Prompt: What do the lines from the top of the data through the line with "C = sc.collection" say? Quote them exactly and include both ends.

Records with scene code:
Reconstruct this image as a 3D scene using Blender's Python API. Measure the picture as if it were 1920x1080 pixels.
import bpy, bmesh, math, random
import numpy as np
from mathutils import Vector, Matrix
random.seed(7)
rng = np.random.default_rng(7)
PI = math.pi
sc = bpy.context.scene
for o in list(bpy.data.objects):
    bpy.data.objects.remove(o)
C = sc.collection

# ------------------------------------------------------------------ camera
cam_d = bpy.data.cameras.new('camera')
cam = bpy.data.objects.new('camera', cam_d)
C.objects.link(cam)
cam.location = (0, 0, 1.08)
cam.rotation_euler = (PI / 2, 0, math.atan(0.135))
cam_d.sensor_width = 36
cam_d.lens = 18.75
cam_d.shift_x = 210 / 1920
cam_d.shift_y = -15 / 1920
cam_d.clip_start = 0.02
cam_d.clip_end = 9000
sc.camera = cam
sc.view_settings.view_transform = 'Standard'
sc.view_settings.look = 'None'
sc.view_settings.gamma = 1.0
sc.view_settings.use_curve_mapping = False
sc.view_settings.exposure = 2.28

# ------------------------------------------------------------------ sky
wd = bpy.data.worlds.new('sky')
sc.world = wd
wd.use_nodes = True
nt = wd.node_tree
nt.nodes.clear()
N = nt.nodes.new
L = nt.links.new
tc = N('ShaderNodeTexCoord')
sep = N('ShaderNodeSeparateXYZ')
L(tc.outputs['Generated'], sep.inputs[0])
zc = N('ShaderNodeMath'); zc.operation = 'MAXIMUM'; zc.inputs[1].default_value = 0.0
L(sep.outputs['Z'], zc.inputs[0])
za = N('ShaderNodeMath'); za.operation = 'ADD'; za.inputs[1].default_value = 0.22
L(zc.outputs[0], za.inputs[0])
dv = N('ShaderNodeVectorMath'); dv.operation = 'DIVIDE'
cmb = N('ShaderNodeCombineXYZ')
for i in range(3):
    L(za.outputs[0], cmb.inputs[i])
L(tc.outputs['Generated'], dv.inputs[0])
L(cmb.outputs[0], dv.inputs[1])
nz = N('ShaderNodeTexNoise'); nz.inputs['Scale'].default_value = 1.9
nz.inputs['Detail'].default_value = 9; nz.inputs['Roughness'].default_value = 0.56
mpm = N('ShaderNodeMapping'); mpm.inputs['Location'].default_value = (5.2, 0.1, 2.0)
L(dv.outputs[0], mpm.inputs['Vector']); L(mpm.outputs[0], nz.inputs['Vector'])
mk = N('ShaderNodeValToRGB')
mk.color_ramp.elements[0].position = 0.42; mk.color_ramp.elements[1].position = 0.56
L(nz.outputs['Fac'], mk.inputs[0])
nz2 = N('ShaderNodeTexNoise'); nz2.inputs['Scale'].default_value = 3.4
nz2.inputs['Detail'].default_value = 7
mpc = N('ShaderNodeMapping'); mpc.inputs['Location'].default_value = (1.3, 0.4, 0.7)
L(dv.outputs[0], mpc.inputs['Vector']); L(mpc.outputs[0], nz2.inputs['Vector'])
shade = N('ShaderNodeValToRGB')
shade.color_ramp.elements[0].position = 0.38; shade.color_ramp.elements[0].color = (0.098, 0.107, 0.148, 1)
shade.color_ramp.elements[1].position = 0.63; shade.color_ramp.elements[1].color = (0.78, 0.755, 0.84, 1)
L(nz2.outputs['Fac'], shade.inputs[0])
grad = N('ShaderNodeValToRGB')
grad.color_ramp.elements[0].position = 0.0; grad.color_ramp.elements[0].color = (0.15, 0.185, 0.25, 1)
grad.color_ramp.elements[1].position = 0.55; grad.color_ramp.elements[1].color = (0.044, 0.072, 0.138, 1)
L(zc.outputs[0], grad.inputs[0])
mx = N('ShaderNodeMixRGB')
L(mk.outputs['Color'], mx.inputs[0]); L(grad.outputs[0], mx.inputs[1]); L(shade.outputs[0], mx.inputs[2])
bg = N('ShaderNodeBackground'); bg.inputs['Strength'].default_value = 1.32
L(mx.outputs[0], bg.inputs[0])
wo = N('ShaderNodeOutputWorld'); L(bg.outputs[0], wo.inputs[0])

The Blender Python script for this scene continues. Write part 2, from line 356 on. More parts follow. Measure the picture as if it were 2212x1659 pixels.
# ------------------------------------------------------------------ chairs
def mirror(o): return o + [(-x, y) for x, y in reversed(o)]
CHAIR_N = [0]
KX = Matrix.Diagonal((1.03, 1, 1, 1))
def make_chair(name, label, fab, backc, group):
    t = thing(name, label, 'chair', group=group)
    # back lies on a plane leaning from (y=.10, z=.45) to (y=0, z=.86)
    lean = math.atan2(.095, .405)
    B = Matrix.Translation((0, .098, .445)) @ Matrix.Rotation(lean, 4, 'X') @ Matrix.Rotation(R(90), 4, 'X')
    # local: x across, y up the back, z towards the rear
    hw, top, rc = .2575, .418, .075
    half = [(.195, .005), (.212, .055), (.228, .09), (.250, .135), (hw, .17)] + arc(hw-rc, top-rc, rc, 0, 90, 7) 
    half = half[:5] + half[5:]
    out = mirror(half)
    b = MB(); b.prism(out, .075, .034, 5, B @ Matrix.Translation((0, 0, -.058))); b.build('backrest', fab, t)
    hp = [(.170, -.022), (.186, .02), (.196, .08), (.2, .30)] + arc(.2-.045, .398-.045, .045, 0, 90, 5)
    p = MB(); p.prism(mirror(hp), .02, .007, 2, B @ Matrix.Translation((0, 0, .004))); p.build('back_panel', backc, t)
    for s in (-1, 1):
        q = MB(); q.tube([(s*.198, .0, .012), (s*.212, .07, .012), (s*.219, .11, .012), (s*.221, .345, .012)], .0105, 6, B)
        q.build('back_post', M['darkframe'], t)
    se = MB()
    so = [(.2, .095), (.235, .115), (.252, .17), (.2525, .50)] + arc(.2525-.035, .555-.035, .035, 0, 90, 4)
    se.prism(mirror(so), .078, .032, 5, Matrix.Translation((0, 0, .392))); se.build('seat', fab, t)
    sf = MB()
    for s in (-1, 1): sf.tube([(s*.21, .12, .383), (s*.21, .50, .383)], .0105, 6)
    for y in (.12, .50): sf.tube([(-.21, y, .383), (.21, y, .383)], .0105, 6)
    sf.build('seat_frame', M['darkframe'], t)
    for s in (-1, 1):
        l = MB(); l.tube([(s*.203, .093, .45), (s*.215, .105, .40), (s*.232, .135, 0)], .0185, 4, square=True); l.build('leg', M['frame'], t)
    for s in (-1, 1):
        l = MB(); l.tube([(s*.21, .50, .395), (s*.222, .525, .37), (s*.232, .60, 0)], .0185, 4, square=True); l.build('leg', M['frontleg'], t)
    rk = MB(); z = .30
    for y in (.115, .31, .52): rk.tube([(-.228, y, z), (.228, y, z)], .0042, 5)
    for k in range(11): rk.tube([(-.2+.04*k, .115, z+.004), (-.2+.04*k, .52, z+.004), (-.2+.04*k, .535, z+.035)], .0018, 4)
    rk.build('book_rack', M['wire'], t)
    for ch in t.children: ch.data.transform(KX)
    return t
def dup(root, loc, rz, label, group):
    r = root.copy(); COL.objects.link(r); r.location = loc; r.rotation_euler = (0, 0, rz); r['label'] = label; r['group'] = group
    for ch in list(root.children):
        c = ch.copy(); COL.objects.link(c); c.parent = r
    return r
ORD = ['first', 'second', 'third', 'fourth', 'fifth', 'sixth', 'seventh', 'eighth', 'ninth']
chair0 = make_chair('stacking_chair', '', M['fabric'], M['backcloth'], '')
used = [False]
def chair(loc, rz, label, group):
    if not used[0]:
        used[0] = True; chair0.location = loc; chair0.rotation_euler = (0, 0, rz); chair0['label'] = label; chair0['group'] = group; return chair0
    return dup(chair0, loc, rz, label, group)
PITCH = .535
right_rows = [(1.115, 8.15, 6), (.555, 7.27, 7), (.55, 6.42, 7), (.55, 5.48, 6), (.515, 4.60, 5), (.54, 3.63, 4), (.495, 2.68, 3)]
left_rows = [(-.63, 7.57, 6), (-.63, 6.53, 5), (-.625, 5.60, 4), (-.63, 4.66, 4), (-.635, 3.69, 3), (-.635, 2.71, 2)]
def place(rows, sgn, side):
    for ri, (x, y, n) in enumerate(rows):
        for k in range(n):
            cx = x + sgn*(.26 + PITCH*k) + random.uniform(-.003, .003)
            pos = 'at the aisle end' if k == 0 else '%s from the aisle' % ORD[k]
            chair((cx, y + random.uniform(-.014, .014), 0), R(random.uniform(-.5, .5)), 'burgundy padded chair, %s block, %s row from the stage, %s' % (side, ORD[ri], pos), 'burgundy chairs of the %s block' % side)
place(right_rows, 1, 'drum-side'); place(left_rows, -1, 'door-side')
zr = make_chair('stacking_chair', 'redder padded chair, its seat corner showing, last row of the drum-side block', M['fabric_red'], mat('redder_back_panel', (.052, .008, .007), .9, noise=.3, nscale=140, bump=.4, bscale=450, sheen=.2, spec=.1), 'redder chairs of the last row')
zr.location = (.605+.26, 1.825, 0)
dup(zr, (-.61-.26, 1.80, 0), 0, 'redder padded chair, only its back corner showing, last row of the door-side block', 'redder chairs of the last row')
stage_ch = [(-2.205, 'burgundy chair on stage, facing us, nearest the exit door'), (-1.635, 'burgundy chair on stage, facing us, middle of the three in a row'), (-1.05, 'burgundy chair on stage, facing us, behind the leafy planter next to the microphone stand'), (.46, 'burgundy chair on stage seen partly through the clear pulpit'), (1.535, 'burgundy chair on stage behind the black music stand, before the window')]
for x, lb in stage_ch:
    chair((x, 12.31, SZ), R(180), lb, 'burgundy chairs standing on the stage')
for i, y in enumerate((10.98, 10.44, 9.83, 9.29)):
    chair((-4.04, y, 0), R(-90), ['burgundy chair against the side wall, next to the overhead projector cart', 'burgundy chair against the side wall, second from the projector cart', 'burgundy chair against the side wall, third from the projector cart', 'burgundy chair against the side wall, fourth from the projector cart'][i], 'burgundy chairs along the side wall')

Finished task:
Reconstruct this image as a 3D scene using Blender's Python API. Measure the picture as if it were 1920x1080 pixels.
import bpy, bmesh, math, random
import numpy as np
from mathutils import Vector, Matrix
random.seed(7)
rng = np.random.default_rng(7)
PI = math.pi
sc = bpy.context.scene
for o in list(bpy.data.objects):
    bpy.data.objects.remove(o)
C = sc.collection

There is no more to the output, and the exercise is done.